Supplied material:
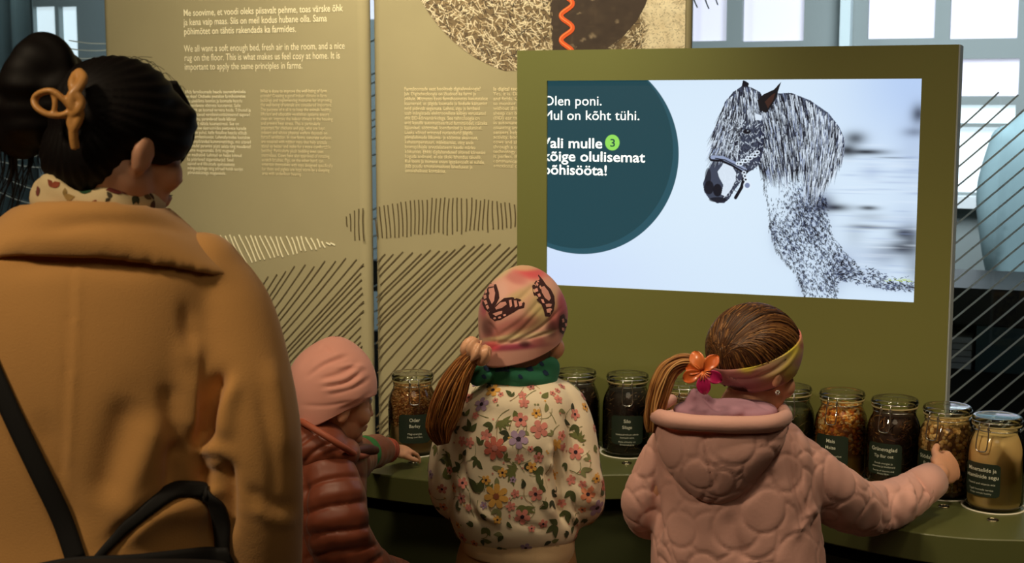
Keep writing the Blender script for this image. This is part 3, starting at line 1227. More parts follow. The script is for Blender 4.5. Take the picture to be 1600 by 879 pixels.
def clip_left(V, fs, umin):
    """cut letters off at the screen's left edge"""
    bm = bmesh.new()
    vs = [bm.verts.new((v[0], v[1], 0)) for v in V]
    for f in fs:
        try:
            bm.faces.new([vs[i] for i in f])
        except ValueError:
            pass
    bmesh.ops.bisect_plane(bm, geom=bm.verts[:] + bm.edges[:] + bm.faces[:], plane_co=(umin, 0, 0), plane_no=(1, 0, 0), clear_inner=True)
    bm.verts.index_update()
    V2 = np.array([v.co[:2] for v in bm.verts]).reshape(-1, 2)
    f2 = [[v.index for v in f.verts] for f in bm.faces]
    bm.free()
    return V2, f2


m_sctext = mat('lit_white_letters', lin(245, 250, 250), .5, emit=lin(240, 247, 248), emit_strength=.95)
b = MB()
for s, xl, xr, yb, hpx, w in [("Olen poni.", 847.5, 939, 164.5, 20, 0.0), ("Mul on kõht tühi.", 846.5, 998, 187, 20, 0.0), ("Vali mulle", 844, 940, 230.5, 21, .014),
                              ("kõige olulisemat", 846.5, 1007, 251, 21, .014), ("põhisööta!", 847.5, 947, 272, 21, .014)]:
    if s == "Vali mulle":
        b.build('screen_text', m_sctext, scr, False)
        b = MB()
    V, fs = glyphs(s, w)
    u0, z0 = PL_K.uz(xl, yb)
    u1, _ = PL_K.uz(xr, yb)
    sx = (u1 - u0) / V[:, 0].max()
    sz = (z0 - PL_K.uz(xl, yb + hpx * 1.06)[1])
    q = np.stack([u0 + V[:, 0] * sx, z0 + V[:, 1] * sz], 1)
    q, fs = clip_left(q, fs, su0 + .0005)
    if len(q):
        b.add([PL_K.w(u, z, -.005) for u, z in q], fs)
b.build('screen_text', m_sctext, scr, False)
V, fs = glyphs("3", .014)
u0, z0 = PL_K.uz(951.5, 229)
u1, _ = PL_K.uz(960, 229)
b = MB()
b.add([PL_K.w(u0 + v[0] * (u1 - u0) / V[:, 0].max(), z0 + v[1] * .026, -.005) for v in V], fs)
b.build('screen_text', mat('dark_green_letters', lin(20, 60, 50), .5, emit=lin(30, 74, 60), emit_strength=.9), scr, False)

# ================================================================== counter
ZC = 0.73
front = [(300, 690), (440, 716), (576, 738), (672, 750), (770, 757), (860, 748), (955, 741), (1040, 745), (1140, 766), (1270, 800), (1414, 828), (1500, 839), (1574, 842.5), (1660, 842), (1780, 826), (1900, 790)]
fw = np.array([PZ(x, y, ZC)[:2] for x, y in front])
fw = catmull(fw, 10)
back = np.array([[1.6, 2.845], [1.0, 3.078], [0.02, 3.456], [0.0, 3.40], [-1.0, 3.42]])


def outline(off):
    d = np.gradient(fw, axis=0)
    d /= np.linalg.norm(d, axis=1, keepdims=True)
    nn = np.stack([-d[:, 1], d[:, 0]], 1)
    return np.concatenate([fw + nn * off, back])


m_top = mat('green_counter_laminate', lin(92, 97, 56), .38, noise=(2, .03))
m_base = mat('dark_green_cabinet', lin(58, 64, 36), .5)
ctr = thing('counter', 'long wavy-edged olive green counter carrying the row of glass jars', 'counter', (0.4, 3.1, 0))


def slab(off, z0, z1, m, name):
    o_ = outline(off)
    mb = MB()
    mb.rings([np.column_stack([o_, np.full(len(o_), z)]) for z in (z0, z1)])
    o = mb.build(name, m, ctr)
    sharp(o, 30)
    return o


bevel(slab(0, ZC - .058, ZC, m_top, 'worktop'), .003, 2, 50)
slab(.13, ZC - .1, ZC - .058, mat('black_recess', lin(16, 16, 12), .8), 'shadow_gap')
slab(.05, 0.07, ZC - .098, m_base, 'cabinet_base')
slab(.12, 0.0, 0.07, mat('black_plinth', lin(20, 20, 18), .7), 'plinth')

# ================================================================== jars
m_glass = thin_glass('jar_glass', (0.95, 0.97, 0.92, 1), 1.5, 0.02, 1.3)
m_lidglass = thin_glass('lid_glass', (0.84, 0.88, 0.76, 1), 1.62, 0.06, 1.5)
m_wire = mat('steel_wire', lin(200, 200, 196), .22, metal=1.0)
m_gasket = mat('pale_rubber', lin(176, 160, 112), .6)
m_label = mat('dark_green_label', lin(34, 46, 36), .45)
m_ltext = mat('label_ink', lin(214, 218, 200), .7)
m_ring = mat('white_ring', lin(225, 222, 205), .5)
m_btn = mat('dark_button', lin(34, 30, 24), .3)
m_btnr = mat('button_rim', lin(170, 160, 130), .25, metal=1.0)
PROF = [(0.0, 0.003), (.046, .002), (.053, .001), (.0565, .006), (.058, .014), (.0585, .06), (.0583, .105), (.0572, .120), (.0545, .133), (.0502, .144), (.0462, .152),
        (.0446, .158), (.0445, .164), (.0470, .166), (.0476, .169)]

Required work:
Skipping the pictures, transcribe each line above exactly as it appears.

Answer below:
Keep writing the Blender script for this image. This is part 3, starting at line 1227. More parts follow. The script is for Blender 4.5. Take the picture to be 1600 by 879 pixels.
def clip_left(V, fs, umin):
    """cut letters off at the screen's left edge"""
    bm = bmesh.new()
    vs = [bm.verts.new((v[0], v[1], 0)) for v in V]
    for f in fs:
        try:
            bm.faces.new([vs[i] for i in f])
        except ValueError:
            pass
    bmesh.ops.bisect_plane(bm, geom=bm.verts[:] + bm.edges[:] + bm.faces[:], plane_co=(umin, 0, 0), plane_no=(1, 0, 0), clear_inner=True)
    bm.verts.index_update()
    V2 = np.array([v.co[:2] for v in bm.verts]).reshape(-1, 2)
    f2 = [[v.index for v in f.verts] for f in bm.faces]
    bm.free()
    return V2, f2


m_sctext = mat('lit_white_letters', lin(245, 250, 250), .5, emit=lin(240, 247, 248), emit_strength=.95)
b = MB()
for s, xl, xr, yb, hpx, w in [("Olen poni.", 847.5, 939, 164.5, 20, 0.0), ("Mul on kõht tühi.", 846.5, 998, 187, 20, 0.0), ("Vali mulle", 844, 940, 230.5, 21, .014),
                              ("kõige olulisemat", 846.5, 1007, 251, 21, .014), ("põhisööta!", 847.5, 947, 272, 21, .014)]:
    if s == "Vali mulle":
        b.build('screen_text', m_sctext, scr, False)
        b = MB()
    V, fs = glyphs(s, w)
    u0, z0 = PL_K.uz(xl, yb)
    u1, _ = PL_K.uz(xr, yb)
    sx = (u1 - u0) / V[:, 0].max()
    sz = (z0 - PL_K.uz(xl, yb + hpx * 1.06)[1])
    q = np.stack([u0 + V[:, 0] * sx, z0 + V[:, 1] * sz], 1)
    q, fs = clip_left(q, fs, su0 + .0005)
    if len(q):
        b.add([PL_K.w(u, z, -.005) for u, z in q], fs)
b.build('screen_text', m_sctext, scr, False)
V, fs = glyphs("3", .014)
u0, z0 = PL_K.uz(951.5, 229)
u1, _ = PL_K.uz(960, 229)
b = MB()
b.add([PL_K.w(u0 + v[0] * (u1 - u0) / V[:, 0].max(), z0 + v[1] * .026, -.005) for v in V], fs)
b.build('screen_text', mat('dark_green_letters', lin(20, 60, 50), .5, emit=lin(30, 74, 60), emit_strength=.9), scr, False)

# ================================================================== counter
ZC = 0.73
front = [(300, 690), (440, 716), (576, 738), (672, 750), (770, 757), (860, 748), (955, 741), (1040, 745), (1140, 766), (1270, 800), (1414, 828), (1500, 839), (1574, 842.5), (1660, 842), (1780, 826), (1900, 790)]
fw = np.array([PZ(x, y, ZC)[:2] for x, y in front])
fw = catmull(fw, 10)
back = np.array([[1.6, 2.845], [1.0, 3.078], [0.02, 3.456], [0.0, 3.40], [-1.0, 3.42]])


def outline(off):
    d = np.gradient(fw, axis=0)
    d /= np.linalg.norm(d, axis=1, keepdims=True)
    nn = np.stack([-d[:, 1], d[:, 0]], 1)
    return np.concatenate([fw + nn * off, back])


m_top = mat('green_counter_laminate', lin(92, 97, 56), .38, noise=(2, .03))
m_base = mat('dark_green_cabinet', lin(58, 64, 36), .5)
ctr = thing('counter', 'long wavy-edged olive green counter carrying the row of glass jars', 'counter', (0.4, 3.1, 0))


def slab(off, z0, z1, m, name):
    o_ = outline(off)
    mb = MB()
    mb.rings([np.column_stack([o_, np.full(len(o_), z)]) for z in (z0, z1)])
    o = mb.build(name, m, ctr)
    sharp(o, 30)
    return o


bevel(slab(0, ZC - .058, ZC, m_top, 'worktop'), .003, 2, 50)
slab(.13, ZC - .1, ZC - .058, mat('black_recess', lin(16, 16, 12), .8), 'shadow_gap')
slab(.05, 0.07, ZC - .098, m_base, 'cabinet_base')
slab(.12, 0.0, 0.07, mat('black_plinth', lin(20, 20, 18), .7), 'plinth')

# ================================================================== jars
m_glass = thin_glass('jar_glass', (0.95, 0.97, 0.92, 1), 1.5, 0.02, 1.3)
m_lidglass = thin_glass('lid_glass', (0.84, 0.88, 0.76, 1), 1.62, 0.06, 1.5)
m_wire = mat('steel_wire', lin(200, 200, 196), .22, metal=1.0)
m_gasket = mat('pale_rubber', lin(176, 160, 112), .6)
m_label = mat('dark_green_label', lin(34, 46, 36), .45)
m_ltext = mat('label_ink', lin(214, 218, 200), .7)
m_ring = mat('white_ring', lin(225, 222, 205), .5)
m_btn = mat('dark_button', lin(34, 30, 24), .3)
m_btnr = mat('button_rim', lin(170, 160, 130), .25, metal=1.0)
PROF = [(0.0, 0.003), (.046, .002), (.053, .001), (.0565, .006), (.058, .014), (.0585, .06), (.0583, .105), (.0572, .120), (.0545, .133), (.0502, .144), (.0462, .152),
        (.0446, .158), (.0445, .164), (.0470, .166), (.0476, .169)]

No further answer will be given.